TASK BRIEF: Tally up the lines carrying the string "scene" and respond with only the resulting number.

── SUPPLIED DATA ──

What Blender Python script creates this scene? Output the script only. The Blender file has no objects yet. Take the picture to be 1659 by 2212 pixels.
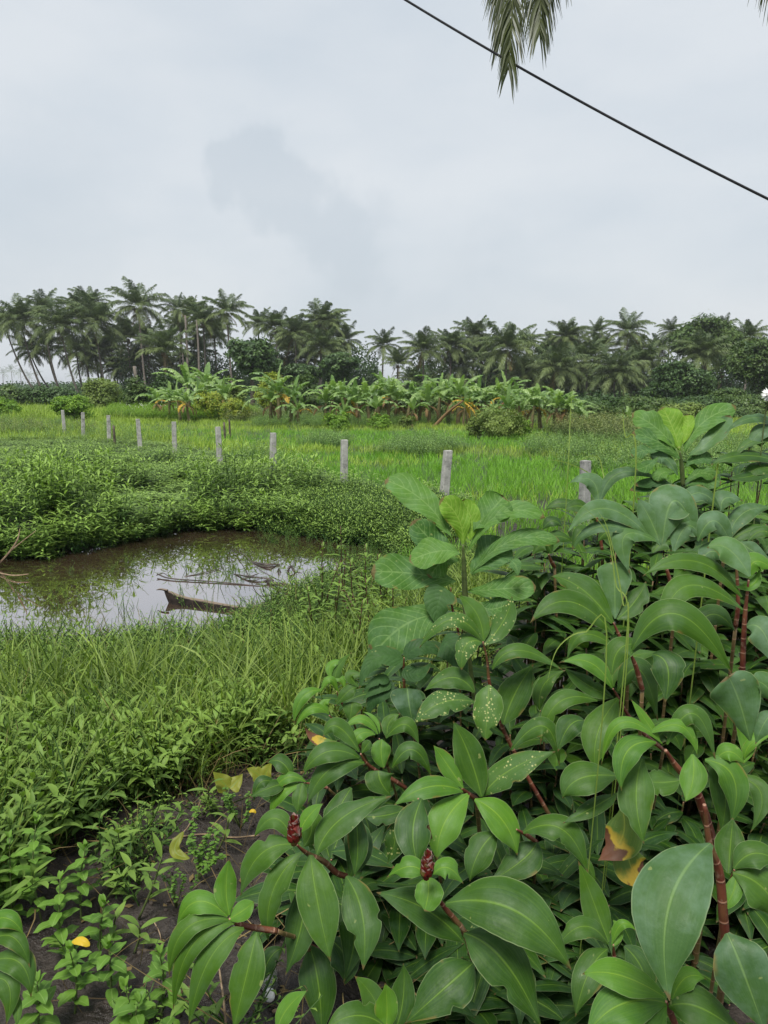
import bpy, math, random
import numpy as np
from mathutils import Vector

SC = bpy.context.scene
COL = SC.collection
R = math.radians
random.seed(11)
RNG = np.random.default_rng(11)

# ------------------------------------------------------------------ camera
CAM_H = 2.3
FPX = 1598.0                       # focal length in the 1659 x 2212 frame all photo measurements are in
PITCH = R(9.8)
cam = bpy.data.cameras.new('camera'); camo = bpy.data.objects.new('camera', cam); COL.objects.link(camo)
camo.location = (0, 0, CAM_H); camo.rotation_euler = (R(90) - PITCH, 0, 0)
cam.sensor_fit = 'VERTICAL'; cam.sensor_height = 36.0; cam.lens = 36.0 * FPX / 2212
cam.clip_start = 0.05; cam.clip_end = 6000
SC.camera = camo

# ------------------------------------------------------------------ sky, sun, exposure
SUN_EL, SUN_AZ = R(62), R(200)
w = bpy.data.worlds.new('World'); SC.world = w; w.use_nodes = True
nt = w.node_tree; nt.nodes.clear(); N = nt.nodes; L = nt.links
def wn(t, **k):
    n = N.new(t)
    for a, b in k.items(): setattr(n, a, b)
    return n
def wmath(op, a, b=None, c=None):
    n = N.new('ShaderNodeMath'); n.operation = op
    for i, v in enumerate((a, b, c)):
        if v is None: continue
        if isinstance(v, (int, float)): n.inputs[i].default_value = v
        else: L.new(v, n.inputs[i])
    return n.outputs[0]
out = wn('ShaderNodeOutputWorld'); bg = wn('ShaderNodeBackground'); bg.inputs[1].default_value = 0.1
sky = wn('ShaderNodeTexSky'); sky.sky_type = 'NISHITA'; sky.sun_disc = False
sky.sun_elevation = SUN_EL; sky.sun_rotation = SUN_AZ; sky.air_density = 1.5; sky.dust_density = 3.0
tc = wn('ShaderNodeTexCoord')
mp = wn('ShaderNodeMapping'); mp.inputs['Scale'].default_value = (1.0, 1.0, 2.6); L.new(tc.outputs['Generated'], mp.inputs[0])
nz = wn('ShaderNodeTexNoise'); nz.inputs['Scale'].default_value = 2.6; nz.inputs['Detail'].default_value = 7; nz.inputs['Roughness'].default_value = 0.5
L.new(mp.outputs[0], nz.inputs['Vector'])
nz2 = wn('ShaderNodeTexNoise'); nz2.inputs['Scale'].default_value = 13.0; nz2.inputs['Detail'].default_value = 8; nz2.inputs['Roughness'].default_value = 0.55
L.new(tc.outputs['Generated'], nz2.inputs['Vector'])
def sky_dir(px, py):
    x, z = (px - 829.5) / FPX, -(py - 1106) / FPX
    v = Vector((x, math.cos(PITCH) + z * math.sin(PITCH), -math.sin(PITCH) + z * math.cos(PITCH)))
    return v.normalized()
def cloud_blob(px, py, rad, soft):
    """soft darker cloud bank standing in one direction of the sky"""
    d = sky_dir(px, py)
    vd = N.new('ShaderNodeVectorMath'); vd.operation = 'DISTANCE'; vd.inputs[1].default_value = d
    L.new(tc.outputs['Generated'], vd.inputs[0])
    s = wmath('ADD', vd.outputs['Value'], wmath('MULTIPLY', wmath('SUBTRACT', nz2.outputs[0], 0.5), 0.25))
    mr = N.new('ShaderNodeMapRange'); mr.interpolation_type = 'SMOOTHSTEP'
    mr.inputs[1].default_value = rad + soft; mr.inputs[2].default_value = rad - soft; mr.inputs[3].default_value = 0; mr.inputs[4].default_value = 1
    L.new(s, mr.inputs[0]); return mr.outputs[0]
b1 = wmath('MAXIMUM', cloud_blob(560, 385, 0.038, 0.022), cloud_blob(490, 370, 0.022, 0.018)); b2 = wmath('MAXIMUM', cloud_blob(630, 450, 0.050, 0.028), cloud_blob(700, 510, 0.052, 0.034)); b3 = wmath('MAXIMUM', cloud_blob(770, 560, 0.050, 0.05), wmath('MULTIPLY', cloud_blob(1010, 570, 0.05, 0.05), 0.4)); b4 = cloud_blob(90, 540, 0.10, 0.08)
bl = wmath('MAXIMUM', wmath('MAXIMUM', b1, b2), wmath('MAXIMUM', b3, wmath('MULTIPLY', b4, 0.5)))
cr = wn('ShaderNodeValToRGB'); L.new(nz.outputs[0], cr.inputs[0])
cr.color_ramp.elements[0].position = 0.36; cr.color_ramp.elements[0].color = (4.25, 4.66, 5.08, 1)
cr.color_ramp.elements[1].position = 0.62; cr.color_ramp.elements[1].color = (4.92, 5.2, 5.48, 1)
mxd = wn('ShaderNodeMix'); mxd.data_type = 'RGBA'; L.new(wmath('MULTIPLY', bl, 0.5), mxd.inputs[0])
L.new(cr.outputs[0], mxd.inputs[6]); mxd.inputs[7].default_value = (3.62, 4.06, 4.5, 1)
mx = wn('ShaderNodeMix'); mx.data_type = 'RGBA'; mx.inputs[0].default_value = 0.93
L.new(sky.outputs[0], mx.inputs[6]); L.new(mxd.outputs[2], mx.inputs[7])
L.new(mx.outputs[2], bg.inputs[0]); L.new(bg.outputs[0], out.inputs[0])
sl = bpy.data.lights.new('sun', 'SUN'); so = bpy.data.objects.new('sun', sl); COL.objects.link(so)
sl.energy = 3.1; sl.angle = R(18); sl.color = (1.0, 0.97, 0.92)
so.rotation_euler = (R(90) - SUN_EL, 0, R(180) - SUN_AZ)
SC.view_settings.view_transform = 'Standard'; SC.view_settings.look = 'None'
SC.view_settings.exposure = 0.62; SC.view_settings.gamma = 1.0
SC.cycles.max_bounces = 6; SC.cycles.diffuse_bounces = 3; SC.cycles.glossy_bounces = 2
SC.cycles.transmission_bounces = 4; SC.cycles.transparent_max_bounces = 6; SC.cycles.volume_bounces = 0
SC.cycles.use_denoising = True

# ------------------------------------------------------------------ measuring helpers
CP, SP = math.cos(PITCH), math.sin(PITCH)
def ray(px, py):
    x, z = (px - 829.5) / FPX, -(py - 1106) / FPX
    return np.array([x, CP + z * SP, -SP + z * CP])
CAMP = np.array([0, 0, CAM_H])
def P(px, py, d): return CAMP + ray(px, py) * d
def at_z(px, py, z):
    r = ray(px, py); return CAMP + r * ((z - CAM_H) / r[2])
def proj(p):
    v = np.asarray(p) - CAMP; d = v[1] * CP - v[2] * SP; u = v[1] * SP + v[2] * CP
    return 829.5 + FPX * v[0] / d, 1106 - FPX * u / d, d

# ------------------------------------------------------------------ object helpers
def tag(o, label=None, cat=None, group=None, kind=None):
    if label: o['label'] = label
    if cat: o['category'] = cat
    if group: o['group'] = group
    if kind: o['kind'] = kind
    return o
def empty(name, loc, label, cat, group=None):
    o = bpy.data.objects.new(name, None); COL.objects.link(o); o.location = tuple(loc); o.empty_display_size = 0.1
    return tag(o, label, cat, group)
class M_:
    """collects quads, with a per-vertex attribute lf = (across, along, tint)"""
    def __init__(s): s.V = []; s.Q = []; s.A = []; s.n = 0
    def add(s, V, Q, A):
        V = np.asarray(V, float).reshape(-1, 3); Q = np.asarray(Q, np.int64).reshape(-1, 4)
        A = np.asarray(A, float)
        if A.ndim == 1: A = np.tile(A, (len(V), 1))
        s.V.append(V); s.Q.append(Q + s.n); s.A.append(A); s.n += len(V); return s
    def get(s): return np.concatenate(s.V), np.concatenate(s.Q), np.concatenate(s.A)
    def data(s, name, origin=(0, 0, 0), smooth=True):
        V, Q, A = s.get(); return mesh_data(name, V - np.asarray(origin), Q, A, smooth)
    def obj(s, name, mat, parent=None, smooth=True, world=True):
        org = np.array(parent.location) if (parent is not None and world) else np.zeros(3)
        me = s.data(name, org, smooth); me.materials.append(mat)
        o = bpy.data.objects.new(name, me); COL.objects.link(o)
        if parent is not None: o.parent = parent
        return o
def mesh_data(name, V, Q, A, smooth=True):
    me = bpy.data.meshes.new(name); n, m = len(V), len(Q)
    me.vertices.add(n); me.vertices.foreach_set('co', V.astype(np.float32).ravel())
    me.loops.add(m * 4); me.loops.foreach_set('vertex_index', Q.astype(np.int32).ravel())
    me.polygons.add(m); me.polygons.foreach_set('loop_start', np.arange(0, m * 4, 4, dtype=np.int32))
    try: me.polygons.foreach_set('loop_total', np.full(m, 4, np.int32))
    except Exception: pass
    at = me.attributes.new('lf', 'FLOAT_VECTOR', 'POINT'); at.data.foreach_set('vector', A.astype(np.float32).ravel())
    me.polygons.foreach_set('use_smooth', np.full(m, smooth, bool))
    me.update(calc_edges=True); me.validate(); return me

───

COMPLETED EXERCISE: 2